▸ **What is required**: Tally the lines that hold the string "part", and reply with the count alone.

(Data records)
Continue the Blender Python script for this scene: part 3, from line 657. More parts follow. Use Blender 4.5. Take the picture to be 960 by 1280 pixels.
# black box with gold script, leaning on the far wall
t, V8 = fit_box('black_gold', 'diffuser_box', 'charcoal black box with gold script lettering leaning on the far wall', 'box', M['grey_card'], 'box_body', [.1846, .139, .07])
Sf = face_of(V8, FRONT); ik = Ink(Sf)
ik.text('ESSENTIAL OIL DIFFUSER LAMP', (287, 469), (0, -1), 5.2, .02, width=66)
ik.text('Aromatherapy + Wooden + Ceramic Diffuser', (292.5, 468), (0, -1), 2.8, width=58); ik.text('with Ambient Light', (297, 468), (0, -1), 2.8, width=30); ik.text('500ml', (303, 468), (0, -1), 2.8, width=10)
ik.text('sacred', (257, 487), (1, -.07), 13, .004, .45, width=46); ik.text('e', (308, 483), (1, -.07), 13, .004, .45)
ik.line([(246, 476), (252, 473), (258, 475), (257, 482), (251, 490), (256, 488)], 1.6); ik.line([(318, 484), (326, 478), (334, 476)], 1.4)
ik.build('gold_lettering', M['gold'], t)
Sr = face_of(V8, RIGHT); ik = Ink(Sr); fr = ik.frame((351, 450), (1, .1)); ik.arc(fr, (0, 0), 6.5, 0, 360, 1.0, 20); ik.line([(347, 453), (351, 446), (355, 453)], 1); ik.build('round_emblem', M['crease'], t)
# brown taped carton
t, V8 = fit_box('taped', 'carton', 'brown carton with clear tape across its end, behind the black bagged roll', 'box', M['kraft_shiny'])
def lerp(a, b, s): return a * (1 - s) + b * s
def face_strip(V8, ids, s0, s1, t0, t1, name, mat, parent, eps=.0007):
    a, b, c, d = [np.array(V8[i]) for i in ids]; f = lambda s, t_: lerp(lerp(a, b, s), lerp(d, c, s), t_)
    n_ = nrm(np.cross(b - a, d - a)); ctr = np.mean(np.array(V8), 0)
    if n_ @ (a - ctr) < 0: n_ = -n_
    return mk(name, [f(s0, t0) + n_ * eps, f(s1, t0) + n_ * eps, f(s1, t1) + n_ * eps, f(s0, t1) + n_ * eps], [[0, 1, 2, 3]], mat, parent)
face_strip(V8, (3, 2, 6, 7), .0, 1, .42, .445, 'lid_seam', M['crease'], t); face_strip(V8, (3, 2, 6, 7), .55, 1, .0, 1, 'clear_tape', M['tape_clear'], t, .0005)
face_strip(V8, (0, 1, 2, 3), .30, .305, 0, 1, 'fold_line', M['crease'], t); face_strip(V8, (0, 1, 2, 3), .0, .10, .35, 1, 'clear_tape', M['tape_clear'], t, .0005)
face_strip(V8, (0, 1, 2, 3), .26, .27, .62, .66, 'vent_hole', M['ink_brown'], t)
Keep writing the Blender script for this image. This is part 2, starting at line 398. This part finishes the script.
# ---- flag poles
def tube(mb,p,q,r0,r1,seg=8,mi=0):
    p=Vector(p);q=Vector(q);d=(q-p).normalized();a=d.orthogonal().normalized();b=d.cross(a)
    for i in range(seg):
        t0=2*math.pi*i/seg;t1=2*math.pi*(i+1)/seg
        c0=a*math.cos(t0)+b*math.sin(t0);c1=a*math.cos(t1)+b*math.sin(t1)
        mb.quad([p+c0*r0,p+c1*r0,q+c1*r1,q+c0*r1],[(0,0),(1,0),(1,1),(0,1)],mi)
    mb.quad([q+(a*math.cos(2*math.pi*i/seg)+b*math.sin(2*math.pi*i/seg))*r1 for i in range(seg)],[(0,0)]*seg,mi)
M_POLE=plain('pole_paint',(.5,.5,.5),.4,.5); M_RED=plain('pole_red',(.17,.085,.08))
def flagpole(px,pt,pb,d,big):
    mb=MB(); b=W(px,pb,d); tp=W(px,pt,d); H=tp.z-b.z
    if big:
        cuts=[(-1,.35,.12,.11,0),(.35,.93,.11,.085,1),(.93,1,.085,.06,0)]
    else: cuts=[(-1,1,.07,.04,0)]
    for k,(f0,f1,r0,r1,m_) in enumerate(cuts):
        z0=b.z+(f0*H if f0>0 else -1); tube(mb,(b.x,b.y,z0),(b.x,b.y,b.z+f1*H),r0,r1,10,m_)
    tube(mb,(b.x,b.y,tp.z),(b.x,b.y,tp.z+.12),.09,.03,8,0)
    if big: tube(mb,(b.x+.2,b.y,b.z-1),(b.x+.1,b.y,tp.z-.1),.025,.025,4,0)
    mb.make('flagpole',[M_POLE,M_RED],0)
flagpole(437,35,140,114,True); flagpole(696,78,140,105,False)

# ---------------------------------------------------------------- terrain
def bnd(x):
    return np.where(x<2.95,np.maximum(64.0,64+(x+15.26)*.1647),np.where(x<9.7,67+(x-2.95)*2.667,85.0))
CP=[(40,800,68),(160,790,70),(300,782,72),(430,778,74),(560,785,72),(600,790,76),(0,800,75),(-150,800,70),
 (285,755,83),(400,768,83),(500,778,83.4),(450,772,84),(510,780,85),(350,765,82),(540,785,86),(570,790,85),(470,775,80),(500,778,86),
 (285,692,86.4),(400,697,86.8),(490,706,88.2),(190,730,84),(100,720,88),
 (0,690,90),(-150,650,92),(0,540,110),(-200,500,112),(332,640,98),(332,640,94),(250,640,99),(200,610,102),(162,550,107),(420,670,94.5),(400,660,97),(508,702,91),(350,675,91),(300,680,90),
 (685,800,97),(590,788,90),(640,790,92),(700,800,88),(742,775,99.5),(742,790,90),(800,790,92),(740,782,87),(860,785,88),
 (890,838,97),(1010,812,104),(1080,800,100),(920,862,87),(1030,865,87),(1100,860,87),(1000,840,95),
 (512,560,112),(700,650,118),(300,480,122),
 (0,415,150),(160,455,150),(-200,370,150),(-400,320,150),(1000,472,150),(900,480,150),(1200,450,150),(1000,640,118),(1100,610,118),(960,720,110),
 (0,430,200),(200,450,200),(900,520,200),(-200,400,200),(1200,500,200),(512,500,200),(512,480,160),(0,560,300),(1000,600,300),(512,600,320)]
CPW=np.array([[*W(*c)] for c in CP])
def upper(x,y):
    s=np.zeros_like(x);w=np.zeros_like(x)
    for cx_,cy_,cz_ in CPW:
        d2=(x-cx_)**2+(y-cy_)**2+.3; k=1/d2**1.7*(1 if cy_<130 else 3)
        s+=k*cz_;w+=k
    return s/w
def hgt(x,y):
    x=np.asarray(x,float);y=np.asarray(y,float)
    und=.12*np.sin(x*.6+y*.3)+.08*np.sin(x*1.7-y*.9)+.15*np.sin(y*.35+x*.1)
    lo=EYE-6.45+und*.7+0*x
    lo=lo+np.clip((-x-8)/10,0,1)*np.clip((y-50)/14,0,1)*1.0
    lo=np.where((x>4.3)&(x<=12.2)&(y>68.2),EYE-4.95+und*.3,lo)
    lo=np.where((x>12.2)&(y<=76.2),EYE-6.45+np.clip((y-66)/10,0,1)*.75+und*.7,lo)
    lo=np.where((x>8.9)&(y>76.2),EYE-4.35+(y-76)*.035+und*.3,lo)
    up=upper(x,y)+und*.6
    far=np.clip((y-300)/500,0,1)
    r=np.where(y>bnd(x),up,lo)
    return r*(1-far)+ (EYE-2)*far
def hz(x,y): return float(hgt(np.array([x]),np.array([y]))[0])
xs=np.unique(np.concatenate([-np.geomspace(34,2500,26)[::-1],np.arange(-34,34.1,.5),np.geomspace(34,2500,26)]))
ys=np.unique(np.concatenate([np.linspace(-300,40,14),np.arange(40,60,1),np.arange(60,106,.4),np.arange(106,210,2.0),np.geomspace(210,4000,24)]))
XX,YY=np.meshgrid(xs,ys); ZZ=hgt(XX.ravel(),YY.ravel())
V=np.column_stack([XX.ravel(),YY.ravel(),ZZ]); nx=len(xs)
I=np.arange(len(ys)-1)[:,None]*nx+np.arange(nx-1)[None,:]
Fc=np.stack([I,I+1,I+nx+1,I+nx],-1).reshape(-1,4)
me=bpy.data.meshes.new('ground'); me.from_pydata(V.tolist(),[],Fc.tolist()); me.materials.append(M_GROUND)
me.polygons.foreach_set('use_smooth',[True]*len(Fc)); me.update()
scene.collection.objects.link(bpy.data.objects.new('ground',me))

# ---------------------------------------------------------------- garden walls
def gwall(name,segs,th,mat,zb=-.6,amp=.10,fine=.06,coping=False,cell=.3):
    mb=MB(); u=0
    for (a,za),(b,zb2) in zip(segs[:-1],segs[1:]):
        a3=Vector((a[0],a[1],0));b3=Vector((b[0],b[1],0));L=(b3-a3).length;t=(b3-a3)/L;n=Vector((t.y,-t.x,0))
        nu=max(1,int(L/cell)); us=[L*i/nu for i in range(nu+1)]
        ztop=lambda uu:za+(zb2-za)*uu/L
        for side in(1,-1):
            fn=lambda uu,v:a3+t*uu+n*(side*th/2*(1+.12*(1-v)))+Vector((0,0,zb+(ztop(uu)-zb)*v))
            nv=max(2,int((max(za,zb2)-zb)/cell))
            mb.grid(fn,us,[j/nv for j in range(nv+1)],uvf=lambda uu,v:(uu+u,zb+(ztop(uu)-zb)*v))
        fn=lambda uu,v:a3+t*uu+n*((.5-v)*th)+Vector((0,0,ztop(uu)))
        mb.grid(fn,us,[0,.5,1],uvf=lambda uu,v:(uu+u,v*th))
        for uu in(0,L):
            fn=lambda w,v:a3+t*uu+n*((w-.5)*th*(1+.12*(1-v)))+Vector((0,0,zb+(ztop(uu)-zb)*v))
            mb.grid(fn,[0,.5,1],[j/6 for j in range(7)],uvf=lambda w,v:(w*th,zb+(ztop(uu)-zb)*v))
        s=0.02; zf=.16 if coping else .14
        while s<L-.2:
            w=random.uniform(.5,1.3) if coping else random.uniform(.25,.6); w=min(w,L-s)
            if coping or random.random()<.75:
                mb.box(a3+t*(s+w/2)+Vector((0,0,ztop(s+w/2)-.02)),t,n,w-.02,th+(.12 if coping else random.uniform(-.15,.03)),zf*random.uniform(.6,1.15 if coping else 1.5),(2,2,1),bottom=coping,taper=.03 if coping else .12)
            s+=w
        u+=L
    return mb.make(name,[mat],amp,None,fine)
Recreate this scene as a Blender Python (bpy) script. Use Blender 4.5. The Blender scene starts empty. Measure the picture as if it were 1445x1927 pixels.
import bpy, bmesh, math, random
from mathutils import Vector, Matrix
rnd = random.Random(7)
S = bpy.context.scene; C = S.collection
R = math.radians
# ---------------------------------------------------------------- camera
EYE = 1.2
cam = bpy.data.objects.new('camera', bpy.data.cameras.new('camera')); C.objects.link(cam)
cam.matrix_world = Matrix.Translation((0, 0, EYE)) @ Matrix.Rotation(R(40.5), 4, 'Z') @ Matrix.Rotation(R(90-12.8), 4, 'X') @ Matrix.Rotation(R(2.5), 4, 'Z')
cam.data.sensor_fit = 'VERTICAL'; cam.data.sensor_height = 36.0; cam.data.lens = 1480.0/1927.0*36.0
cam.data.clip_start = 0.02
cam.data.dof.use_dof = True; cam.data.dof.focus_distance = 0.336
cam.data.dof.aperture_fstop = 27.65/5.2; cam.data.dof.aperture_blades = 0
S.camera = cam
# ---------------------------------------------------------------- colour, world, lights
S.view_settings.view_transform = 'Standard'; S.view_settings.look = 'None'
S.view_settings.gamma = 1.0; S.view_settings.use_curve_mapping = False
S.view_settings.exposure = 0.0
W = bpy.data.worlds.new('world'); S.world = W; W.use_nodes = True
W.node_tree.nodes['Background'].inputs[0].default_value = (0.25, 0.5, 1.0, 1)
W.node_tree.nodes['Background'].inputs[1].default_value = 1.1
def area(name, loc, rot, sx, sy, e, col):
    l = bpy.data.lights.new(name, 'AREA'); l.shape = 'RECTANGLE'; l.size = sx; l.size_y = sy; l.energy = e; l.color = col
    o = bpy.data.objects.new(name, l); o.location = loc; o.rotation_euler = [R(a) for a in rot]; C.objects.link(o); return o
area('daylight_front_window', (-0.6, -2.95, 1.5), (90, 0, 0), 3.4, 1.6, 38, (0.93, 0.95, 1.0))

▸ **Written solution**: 2